### What needs to be done
Find each line containing the string "picture". Copy it.

### Dataset extract
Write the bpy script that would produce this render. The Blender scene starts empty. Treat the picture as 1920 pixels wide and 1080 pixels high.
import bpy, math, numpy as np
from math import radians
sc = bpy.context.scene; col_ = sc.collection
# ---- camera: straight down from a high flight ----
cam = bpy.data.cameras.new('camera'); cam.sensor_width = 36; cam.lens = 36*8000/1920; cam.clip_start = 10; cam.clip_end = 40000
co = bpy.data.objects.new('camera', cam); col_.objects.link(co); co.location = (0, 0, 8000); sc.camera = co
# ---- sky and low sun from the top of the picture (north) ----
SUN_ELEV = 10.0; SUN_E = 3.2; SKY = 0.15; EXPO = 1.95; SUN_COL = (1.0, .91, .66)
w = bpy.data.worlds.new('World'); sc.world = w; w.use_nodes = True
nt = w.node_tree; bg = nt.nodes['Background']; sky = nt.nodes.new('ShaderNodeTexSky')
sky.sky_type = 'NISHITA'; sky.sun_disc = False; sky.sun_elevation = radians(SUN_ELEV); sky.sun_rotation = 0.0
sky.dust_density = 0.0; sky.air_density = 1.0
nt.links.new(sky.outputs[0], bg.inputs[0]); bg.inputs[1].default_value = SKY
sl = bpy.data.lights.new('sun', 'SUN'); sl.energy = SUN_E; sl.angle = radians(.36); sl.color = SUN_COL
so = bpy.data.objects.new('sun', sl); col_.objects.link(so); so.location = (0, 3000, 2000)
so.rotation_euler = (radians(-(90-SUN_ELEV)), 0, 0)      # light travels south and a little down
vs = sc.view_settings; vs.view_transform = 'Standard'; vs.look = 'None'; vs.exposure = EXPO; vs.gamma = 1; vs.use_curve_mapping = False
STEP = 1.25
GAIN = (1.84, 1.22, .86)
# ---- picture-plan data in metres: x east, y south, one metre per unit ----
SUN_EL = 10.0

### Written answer
Write the bpy script that would produce this render. The Blender scene starts empty. Treat the picture as 1920 pixels wide and 1080 pixels high.
# ---- sky and low sun from the top of the picture (north) ----
# ---- picture-plan data in metres: x east, y south, one metre per unit ----